The 116 is feeling her oats. Down Eglinton we charge.
All six of us.
We're holding up minivans with more people and fewer fumes. Fun with numbers? They equal whatever you want.
For instance, six people, one bus, equals leg room.
"It's a good day," says Marjorie Masters, 61, stretching her elegant gams in a seat behind me. She is going downtown to visit a friend. "Sometimes it's like this. Sometimes it's not."
We both dismount at Kennedy Station.
Is that Tchaikovsky?

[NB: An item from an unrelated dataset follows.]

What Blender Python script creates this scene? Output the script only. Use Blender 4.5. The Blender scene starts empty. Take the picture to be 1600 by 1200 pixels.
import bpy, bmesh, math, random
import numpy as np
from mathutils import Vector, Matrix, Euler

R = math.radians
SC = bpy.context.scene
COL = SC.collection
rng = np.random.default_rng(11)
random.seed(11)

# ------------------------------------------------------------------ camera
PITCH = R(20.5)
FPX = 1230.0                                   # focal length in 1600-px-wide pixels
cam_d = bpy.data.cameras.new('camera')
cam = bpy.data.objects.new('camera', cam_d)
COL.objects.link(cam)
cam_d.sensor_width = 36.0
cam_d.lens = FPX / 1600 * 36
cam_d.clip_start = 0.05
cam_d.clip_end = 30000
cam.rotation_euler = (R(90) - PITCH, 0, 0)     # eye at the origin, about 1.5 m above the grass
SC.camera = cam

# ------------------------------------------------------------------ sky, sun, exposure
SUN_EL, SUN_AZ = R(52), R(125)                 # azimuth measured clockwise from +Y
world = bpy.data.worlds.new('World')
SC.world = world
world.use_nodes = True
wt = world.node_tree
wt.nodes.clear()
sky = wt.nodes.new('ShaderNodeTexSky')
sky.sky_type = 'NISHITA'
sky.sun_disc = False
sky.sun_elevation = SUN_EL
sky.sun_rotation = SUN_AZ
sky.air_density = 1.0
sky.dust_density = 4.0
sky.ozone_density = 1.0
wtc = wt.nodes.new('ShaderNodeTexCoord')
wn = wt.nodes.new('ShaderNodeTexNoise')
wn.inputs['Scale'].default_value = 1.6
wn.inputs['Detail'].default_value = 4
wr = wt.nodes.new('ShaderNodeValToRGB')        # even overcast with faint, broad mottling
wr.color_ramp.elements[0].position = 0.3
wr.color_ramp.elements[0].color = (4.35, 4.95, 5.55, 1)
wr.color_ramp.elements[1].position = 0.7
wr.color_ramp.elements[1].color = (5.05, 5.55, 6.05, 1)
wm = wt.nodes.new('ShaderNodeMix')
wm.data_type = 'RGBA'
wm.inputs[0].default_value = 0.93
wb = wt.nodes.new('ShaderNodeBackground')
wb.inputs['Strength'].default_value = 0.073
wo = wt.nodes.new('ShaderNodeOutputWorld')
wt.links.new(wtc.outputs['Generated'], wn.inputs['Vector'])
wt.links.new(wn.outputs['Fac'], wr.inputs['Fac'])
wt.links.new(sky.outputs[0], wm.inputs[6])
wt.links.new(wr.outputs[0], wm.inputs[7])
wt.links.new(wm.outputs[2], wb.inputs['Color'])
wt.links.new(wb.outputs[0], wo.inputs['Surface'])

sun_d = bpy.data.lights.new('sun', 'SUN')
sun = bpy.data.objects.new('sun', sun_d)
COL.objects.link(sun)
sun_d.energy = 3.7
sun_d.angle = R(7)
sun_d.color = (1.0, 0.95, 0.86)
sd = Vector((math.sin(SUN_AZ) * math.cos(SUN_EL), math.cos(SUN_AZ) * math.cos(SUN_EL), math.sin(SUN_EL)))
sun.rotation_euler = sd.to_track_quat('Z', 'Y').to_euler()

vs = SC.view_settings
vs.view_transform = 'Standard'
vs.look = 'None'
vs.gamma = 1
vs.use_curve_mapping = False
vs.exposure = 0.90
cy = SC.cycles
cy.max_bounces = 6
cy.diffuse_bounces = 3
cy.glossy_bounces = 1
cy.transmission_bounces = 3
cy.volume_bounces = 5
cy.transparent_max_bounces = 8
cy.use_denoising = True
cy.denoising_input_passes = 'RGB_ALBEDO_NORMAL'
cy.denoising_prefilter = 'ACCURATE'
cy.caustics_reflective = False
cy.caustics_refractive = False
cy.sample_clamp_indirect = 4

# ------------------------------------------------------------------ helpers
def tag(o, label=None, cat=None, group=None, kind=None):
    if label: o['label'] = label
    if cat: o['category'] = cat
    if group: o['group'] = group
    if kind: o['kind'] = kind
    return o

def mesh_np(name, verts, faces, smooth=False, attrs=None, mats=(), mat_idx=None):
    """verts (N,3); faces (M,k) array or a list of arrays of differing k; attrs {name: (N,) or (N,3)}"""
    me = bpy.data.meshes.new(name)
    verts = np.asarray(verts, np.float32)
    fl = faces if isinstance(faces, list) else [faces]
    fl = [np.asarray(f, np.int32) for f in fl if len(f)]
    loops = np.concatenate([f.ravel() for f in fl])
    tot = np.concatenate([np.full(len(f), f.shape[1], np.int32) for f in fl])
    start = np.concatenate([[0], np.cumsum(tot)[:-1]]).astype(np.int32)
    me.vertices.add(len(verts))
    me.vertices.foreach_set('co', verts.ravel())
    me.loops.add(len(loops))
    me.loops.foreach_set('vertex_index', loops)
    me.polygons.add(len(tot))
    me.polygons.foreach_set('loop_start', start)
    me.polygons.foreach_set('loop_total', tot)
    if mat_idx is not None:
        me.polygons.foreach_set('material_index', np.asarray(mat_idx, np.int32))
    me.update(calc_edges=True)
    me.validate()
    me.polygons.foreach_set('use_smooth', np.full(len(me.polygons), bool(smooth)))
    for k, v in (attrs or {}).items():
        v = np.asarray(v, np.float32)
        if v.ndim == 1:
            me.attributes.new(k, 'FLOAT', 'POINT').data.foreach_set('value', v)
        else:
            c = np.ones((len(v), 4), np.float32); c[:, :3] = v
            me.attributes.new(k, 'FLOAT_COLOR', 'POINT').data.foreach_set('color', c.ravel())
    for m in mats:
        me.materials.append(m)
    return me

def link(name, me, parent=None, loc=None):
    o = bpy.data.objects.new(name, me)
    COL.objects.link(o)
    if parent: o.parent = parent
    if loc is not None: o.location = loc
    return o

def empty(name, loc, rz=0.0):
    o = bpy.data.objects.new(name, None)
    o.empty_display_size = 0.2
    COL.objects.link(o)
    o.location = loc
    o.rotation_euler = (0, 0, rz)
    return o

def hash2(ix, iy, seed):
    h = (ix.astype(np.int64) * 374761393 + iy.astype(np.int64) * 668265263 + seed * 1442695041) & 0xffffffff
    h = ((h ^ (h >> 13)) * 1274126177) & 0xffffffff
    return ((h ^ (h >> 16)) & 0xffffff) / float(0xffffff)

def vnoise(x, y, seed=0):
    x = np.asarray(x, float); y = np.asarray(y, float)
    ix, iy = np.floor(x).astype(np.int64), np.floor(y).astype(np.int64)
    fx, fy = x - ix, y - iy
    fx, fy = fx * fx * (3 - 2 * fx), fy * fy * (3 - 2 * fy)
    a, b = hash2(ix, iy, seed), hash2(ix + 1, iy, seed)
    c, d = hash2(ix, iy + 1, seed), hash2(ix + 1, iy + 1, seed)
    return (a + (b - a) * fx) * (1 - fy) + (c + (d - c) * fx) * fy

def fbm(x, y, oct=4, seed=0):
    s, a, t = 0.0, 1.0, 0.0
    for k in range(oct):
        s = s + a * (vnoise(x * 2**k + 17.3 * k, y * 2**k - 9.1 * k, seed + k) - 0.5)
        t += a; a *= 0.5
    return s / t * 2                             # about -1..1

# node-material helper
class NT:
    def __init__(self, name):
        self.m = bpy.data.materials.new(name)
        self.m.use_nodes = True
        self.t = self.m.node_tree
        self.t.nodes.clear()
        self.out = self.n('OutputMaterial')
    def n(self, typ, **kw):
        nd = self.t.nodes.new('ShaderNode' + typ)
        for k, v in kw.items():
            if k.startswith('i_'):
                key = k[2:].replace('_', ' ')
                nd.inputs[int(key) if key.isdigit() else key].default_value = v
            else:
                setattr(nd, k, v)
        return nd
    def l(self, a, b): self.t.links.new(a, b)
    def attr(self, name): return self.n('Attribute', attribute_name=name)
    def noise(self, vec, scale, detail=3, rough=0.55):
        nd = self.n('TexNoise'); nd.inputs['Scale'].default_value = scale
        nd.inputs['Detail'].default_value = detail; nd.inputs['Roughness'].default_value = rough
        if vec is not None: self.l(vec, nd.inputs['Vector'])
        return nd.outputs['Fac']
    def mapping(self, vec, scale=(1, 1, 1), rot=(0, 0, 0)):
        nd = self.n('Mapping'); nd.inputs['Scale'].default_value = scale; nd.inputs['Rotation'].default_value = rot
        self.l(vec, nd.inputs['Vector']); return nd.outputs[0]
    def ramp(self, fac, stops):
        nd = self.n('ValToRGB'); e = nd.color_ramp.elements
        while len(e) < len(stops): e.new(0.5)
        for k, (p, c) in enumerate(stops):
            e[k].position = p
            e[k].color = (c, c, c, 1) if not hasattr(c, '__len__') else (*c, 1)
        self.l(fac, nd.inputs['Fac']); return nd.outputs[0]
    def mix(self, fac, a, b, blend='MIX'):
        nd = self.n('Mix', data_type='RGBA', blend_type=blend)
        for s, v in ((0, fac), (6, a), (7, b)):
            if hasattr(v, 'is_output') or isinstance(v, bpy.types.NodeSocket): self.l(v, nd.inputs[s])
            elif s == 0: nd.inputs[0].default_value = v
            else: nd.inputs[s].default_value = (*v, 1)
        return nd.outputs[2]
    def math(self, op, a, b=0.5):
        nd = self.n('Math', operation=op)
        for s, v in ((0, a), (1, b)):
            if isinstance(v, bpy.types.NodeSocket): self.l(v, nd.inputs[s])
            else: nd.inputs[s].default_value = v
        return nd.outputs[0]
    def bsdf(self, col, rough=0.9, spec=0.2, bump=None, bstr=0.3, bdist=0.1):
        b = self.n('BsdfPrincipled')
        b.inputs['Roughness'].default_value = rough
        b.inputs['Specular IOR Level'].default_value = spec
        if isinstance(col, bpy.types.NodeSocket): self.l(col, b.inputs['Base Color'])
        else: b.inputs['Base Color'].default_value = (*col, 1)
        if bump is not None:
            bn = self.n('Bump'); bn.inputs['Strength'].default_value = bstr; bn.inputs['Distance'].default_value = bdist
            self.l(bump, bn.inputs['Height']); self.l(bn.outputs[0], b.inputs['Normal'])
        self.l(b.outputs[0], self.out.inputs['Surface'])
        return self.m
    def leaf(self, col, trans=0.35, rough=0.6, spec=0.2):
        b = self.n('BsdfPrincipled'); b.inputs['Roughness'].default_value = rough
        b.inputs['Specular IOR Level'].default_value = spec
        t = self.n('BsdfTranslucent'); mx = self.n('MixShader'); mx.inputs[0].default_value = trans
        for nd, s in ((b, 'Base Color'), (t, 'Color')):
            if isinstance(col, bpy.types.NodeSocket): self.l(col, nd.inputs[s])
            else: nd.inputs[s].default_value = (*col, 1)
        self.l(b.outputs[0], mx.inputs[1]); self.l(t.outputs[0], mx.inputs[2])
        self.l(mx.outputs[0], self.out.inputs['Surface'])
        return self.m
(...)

The TTC infuses its easternmost subway depot with classical music to keep punks moving out.
There are hardly any murders or muggings here anymore.
Mid-morning, the place looks pristine.
"Come back around 3 o'clock," grimaces Marjorie.
That's when schools let out.
Upstream of Kennedy, the Scarborough RT vanishes into the mist, like Frodo seeking Mordor.
You're in old Scarborough now, boss.
Small, smelly, raucous cars often filled to capacity. Oh, that'll entice us out of our jalopies.
Main St. station, exactly 33 minutes since home. I'd be pulling the Ford into the Sun parking lot.
Chirag Dave, 18, will be late for biochemistry class at U of T.
"If you're trying to get somewhere right on time, forget the TTC," says Chirag, who commutes from Markham, 1 1/2 hours by subway, RT, bus and foot. Three hours a day.
No wonder he wants to transfer to McMaster.
Broadview station. More lovely music, this time Spanish guitar. Rhumba. Busker Curtis Nicholson, 25. I tell him of my TTC adventure.
"Cool, dude," he says.
In a corner of the station, steel supports appear to be preventing a ceiling cave-in.
The 504 streetcar rumbles down Broadview Ave., through the Gerrard St. Chinatown, past Dangerous Dan's diner.
The comfy ol' 504 Red Rocket. Ridden her countless times.
If she made a beeline for Brinloor Blvd. every day, at thrice her usual crawl, without stopping every 10 feet and carrying germs all winter, I'd switch to the TTC. In a heartbeat.
At 10:36, I walk into the newsroom, an hour and 19 minutes from home.
"Where you been?" a colleague wonders.
I'll tell you, pal. If you give me a lift home.